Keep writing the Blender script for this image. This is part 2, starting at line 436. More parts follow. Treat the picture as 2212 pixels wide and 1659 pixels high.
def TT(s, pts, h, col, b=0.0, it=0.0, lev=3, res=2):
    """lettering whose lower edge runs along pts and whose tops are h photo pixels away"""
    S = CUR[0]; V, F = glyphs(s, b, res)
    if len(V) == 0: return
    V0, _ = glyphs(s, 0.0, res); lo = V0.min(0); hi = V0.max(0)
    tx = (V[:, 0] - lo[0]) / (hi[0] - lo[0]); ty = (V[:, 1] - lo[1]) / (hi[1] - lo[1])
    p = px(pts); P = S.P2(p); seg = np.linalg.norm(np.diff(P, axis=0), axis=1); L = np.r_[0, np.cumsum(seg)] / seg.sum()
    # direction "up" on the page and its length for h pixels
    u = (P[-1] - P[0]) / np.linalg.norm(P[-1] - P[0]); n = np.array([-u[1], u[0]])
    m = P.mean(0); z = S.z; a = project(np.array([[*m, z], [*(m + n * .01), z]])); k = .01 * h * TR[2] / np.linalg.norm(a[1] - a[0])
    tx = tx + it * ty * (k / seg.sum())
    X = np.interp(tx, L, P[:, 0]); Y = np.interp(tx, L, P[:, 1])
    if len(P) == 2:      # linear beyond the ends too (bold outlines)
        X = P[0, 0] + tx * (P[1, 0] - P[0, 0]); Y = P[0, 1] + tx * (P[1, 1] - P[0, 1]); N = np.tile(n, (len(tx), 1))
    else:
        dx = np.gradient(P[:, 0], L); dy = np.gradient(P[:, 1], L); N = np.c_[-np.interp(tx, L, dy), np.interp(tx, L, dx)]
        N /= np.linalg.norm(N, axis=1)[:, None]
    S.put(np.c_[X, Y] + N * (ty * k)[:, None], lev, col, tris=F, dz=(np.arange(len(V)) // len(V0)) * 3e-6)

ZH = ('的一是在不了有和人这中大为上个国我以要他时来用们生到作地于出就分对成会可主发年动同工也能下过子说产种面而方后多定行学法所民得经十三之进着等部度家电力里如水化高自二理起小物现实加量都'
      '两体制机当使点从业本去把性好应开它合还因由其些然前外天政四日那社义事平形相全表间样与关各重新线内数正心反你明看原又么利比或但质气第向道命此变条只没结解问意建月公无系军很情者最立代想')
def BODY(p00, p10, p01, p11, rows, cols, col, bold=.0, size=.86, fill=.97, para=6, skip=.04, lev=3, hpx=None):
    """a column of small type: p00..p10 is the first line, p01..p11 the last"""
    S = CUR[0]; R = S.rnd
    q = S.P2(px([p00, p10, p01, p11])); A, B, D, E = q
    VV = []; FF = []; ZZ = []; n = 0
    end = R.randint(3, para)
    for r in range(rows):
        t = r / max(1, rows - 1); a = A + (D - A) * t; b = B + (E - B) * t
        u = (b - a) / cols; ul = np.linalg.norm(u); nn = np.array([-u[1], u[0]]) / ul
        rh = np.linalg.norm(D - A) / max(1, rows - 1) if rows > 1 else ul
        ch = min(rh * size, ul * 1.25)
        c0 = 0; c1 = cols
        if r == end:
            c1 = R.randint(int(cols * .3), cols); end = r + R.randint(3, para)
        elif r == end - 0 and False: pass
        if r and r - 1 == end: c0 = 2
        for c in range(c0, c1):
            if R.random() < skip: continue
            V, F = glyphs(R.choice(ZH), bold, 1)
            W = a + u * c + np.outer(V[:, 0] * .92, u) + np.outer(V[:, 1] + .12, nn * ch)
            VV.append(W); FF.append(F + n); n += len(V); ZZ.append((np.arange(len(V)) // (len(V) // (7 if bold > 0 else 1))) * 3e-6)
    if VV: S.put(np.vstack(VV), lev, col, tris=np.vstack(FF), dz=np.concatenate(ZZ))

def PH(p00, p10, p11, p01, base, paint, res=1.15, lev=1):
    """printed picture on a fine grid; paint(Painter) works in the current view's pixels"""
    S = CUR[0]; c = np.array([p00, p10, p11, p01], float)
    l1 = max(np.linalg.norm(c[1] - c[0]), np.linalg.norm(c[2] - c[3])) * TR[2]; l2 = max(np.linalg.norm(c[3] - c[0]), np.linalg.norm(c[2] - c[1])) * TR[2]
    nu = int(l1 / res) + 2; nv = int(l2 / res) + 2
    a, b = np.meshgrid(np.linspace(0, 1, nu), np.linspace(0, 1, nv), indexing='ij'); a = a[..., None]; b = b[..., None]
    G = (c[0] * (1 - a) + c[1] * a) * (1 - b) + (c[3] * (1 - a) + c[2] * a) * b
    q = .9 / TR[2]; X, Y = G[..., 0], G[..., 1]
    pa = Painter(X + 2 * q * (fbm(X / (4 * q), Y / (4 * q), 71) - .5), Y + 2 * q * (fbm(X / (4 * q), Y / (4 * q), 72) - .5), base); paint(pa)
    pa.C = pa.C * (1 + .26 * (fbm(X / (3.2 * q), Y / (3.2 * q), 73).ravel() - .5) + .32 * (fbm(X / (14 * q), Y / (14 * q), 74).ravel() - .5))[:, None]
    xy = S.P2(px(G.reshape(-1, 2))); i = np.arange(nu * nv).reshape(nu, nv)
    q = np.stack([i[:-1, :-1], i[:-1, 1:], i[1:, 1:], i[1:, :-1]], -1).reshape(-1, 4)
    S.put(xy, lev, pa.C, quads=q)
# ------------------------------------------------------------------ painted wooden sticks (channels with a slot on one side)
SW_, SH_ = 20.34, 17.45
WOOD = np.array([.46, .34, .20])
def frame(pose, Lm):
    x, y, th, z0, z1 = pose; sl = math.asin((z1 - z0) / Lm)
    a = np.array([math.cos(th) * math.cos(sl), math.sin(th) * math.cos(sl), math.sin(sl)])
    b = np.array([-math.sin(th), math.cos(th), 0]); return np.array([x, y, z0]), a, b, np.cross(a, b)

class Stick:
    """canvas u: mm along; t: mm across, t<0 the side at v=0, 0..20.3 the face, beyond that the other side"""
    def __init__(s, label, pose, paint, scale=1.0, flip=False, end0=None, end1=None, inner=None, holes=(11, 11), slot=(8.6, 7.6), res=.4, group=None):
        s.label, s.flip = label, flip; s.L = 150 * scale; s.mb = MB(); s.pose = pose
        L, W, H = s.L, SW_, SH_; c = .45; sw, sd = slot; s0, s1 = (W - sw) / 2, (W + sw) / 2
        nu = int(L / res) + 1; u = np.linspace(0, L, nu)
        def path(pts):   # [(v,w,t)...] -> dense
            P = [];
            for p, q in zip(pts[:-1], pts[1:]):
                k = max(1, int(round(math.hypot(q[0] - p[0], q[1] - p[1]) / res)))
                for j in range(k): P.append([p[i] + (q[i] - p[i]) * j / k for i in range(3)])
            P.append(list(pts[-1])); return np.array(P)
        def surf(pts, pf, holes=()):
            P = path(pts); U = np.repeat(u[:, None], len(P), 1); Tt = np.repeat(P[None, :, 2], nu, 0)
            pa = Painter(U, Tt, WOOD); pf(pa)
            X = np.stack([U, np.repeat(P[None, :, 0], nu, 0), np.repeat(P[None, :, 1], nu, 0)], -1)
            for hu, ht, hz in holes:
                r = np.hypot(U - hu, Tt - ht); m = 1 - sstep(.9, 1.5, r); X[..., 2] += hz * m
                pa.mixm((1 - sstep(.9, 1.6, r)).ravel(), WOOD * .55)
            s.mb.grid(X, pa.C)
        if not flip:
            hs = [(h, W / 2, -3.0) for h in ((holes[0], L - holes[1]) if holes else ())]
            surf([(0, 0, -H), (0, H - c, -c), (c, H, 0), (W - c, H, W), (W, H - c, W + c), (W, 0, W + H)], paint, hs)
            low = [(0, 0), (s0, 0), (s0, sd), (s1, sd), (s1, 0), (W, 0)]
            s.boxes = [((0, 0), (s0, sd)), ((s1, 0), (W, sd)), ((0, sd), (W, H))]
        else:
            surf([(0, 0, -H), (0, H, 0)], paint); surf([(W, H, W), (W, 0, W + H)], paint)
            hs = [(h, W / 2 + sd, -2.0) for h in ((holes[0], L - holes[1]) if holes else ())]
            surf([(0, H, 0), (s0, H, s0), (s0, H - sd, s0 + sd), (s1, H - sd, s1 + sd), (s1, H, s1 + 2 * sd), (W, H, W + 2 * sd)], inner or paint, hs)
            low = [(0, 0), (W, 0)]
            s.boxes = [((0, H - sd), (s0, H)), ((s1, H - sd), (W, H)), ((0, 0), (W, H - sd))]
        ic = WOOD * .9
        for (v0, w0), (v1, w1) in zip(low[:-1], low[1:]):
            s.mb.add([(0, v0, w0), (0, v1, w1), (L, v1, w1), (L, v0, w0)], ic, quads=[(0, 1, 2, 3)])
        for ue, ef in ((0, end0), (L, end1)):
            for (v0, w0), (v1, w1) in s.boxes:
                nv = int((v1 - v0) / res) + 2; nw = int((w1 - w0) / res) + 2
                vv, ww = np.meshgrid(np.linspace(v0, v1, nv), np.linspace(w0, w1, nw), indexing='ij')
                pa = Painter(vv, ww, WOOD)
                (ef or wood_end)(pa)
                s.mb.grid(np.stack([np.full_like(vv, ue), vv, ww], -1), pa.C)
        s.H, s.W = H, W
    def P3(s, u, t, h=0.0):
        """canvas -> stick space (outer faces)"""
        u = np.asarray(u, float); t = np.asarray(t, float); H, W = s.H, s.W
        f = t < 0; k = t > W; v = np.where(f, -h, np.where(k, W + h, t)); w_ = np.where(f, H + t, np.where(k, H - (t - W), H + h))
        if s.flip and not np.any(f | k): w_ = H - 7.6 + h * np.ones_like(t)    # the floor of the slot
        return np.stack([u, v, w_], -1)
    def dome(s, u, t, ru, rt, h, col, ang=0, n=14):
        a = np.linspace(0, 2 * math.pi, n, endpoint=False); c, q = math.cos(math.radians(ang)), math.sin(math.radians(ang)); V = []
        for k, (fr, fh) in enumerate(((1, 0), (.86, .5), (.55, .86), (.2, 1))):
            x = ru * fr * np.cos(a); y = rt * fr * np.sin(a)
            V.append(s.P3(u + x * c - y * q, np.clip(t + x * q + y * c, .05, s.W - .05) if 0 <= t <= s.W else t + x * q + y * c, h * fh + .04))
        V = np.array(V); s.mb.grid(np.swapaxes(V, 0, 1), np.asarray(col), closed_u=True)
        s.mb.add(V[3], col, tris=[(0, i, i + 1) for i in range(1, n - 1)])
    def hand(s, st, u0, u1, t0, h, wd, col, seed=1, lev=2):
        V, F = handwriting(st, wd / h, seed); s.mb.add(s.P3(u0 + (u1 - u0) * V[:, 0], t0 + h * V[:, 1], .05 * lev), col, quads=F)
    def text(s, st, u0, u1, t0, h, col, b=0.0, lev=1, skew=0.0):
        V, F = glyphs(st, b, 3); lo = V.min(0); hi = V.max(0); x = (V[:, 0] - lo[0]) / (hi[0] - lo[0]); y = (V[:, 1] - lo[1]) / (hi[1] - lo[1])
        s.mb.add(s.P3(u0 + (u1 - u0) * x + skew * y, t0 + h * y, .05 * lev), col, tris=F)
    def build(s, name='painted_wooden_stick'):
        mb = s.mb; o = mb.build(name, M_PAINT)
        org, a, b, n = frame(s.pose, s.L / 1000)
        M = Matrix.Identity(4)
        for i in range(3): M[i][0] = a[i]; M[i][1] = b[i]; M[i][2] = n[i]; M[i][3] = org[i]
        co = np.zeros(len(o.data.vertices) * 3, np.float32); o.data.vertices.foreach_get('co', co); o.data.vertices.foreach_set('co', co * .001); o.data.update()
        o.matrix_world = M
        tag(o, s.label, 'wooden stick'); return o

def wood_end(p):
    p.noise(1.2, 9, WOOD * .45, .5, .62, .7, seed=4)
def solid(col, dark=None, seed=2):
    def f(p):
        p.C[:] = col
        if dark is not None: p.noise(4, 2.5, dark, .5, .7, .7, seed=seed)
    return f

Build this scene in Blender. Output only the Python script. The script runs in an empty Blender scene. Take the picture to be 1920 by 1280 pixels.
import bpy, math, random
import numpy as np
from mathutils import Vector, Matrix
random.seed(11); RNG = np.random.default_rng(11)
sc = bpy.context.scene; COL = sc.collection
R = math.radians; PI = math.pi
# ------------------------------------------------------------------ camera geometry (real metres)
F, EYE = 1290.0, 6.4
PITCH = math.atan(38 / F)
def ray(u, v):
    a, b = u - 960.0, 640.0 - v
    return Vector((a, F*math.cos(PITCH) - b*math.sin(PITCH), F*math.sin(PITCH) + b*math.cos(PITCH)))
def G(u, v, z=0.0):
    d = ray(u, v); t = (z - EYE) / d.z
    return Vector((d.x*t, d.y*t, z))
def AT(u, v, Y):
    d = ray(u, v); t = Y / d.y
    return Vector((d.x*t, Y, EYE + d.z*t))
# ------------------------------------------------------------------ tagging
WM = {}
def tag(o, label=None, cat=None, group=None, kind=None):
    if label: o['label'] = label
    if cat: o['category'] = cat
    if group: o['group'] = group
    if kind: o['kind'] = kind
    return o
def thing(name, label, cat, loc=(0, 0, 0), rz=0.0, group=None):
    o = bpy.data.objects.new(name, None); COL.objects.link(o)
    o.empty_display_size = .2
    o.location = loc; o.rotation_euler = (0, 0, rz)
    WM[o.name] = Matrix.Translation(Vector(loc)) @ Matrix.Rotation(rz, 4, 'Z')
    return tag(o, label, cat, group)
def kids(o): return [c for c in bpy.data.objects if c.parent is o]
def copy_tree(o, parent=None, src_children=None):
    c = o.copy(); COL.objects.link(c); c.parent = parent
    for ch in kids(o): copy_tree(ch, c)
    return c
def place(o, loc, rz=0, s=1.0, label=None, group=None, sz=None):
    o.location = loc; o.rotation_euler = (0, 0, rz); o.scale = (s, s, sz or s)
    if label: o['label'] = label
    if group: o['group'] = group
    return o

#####

What to work on
Everything from the first line above up to and including the line that contains "S.put(np.c_[X, Y] +" should be printed exactly; please print only that.

Finished exercise
Keep writing the Blender script for this image. This is part 2, starting at line 436. More parts follow. Treat the picture as 2212 pixels wide and 1659 pixels high.
def TT(s, pts, h, col, b=0.0, it=0.0, lev=3, res=2):
    """lettering whose lower edge runs along pts and whose tops are h photo pixels away"""
    S = CUR[0]; V, F = glyphs(s, b, res)
    if len(V) == 0: return
    V0, _ = glyphs(s, 0.0, res); lo = V0.min(0); hi = V0.max(0)
    tx = (V[:, 0] - lo[0]) / (hi[0] - lo[0]); ty = (V[:, 1] - lo[1]) / (hi[1] - lo[1])
    p = px(pts); P = S.P2(p); seg = np.linalg.norm(np.diff(P, axis=0), axis=1); L = np.r_[0, np.cumsum(seg)] / seg.sum()
    # direction "up" on the page and its length for h pixels
    u = (P[-1] - P[0]) / np.linalg.norm(P[-1] - P[0]); n = np.array([-u[1], u[0]])
    m = P.mean(0); z = S.z; a = project(np.array([[*m, z], [*(m + n * .01), z]])); k = .01 * h * TR[2] / np.linalg.norm(a[1] - a[0])
    tx = tx + it * ty * (k / seg.sum())
    X = np.interp(tx, L, P[:, 0]); Y = np.interp(tx, L, P[:, 1])
    if len(P) == 2:      # linear beyond the ends too (bold outlines)
        X = P[0, 0] + tx * (P[1, 0] - P[0, 0]); Y = P[0, 1] + tx * (P[1, 1] - P[0, 1]); N = np.tile(n, (len(tx), 1))
    else:
        dx = np.gradient(P[:, 0], L); dy = np.gradient(P[:, 1], L); N = np.c_[-np.interp(tx, L, dy), np.interp(tx, L, dx)]
        N /= np.linalg.norm(N, axis=1)[:, None]
    S.put(np.c_[X, Y] + N * (ty * k)[:, None], lev, col, tris=F, dz=(np.arange(len(V)) // len(V0)) * 3e-6)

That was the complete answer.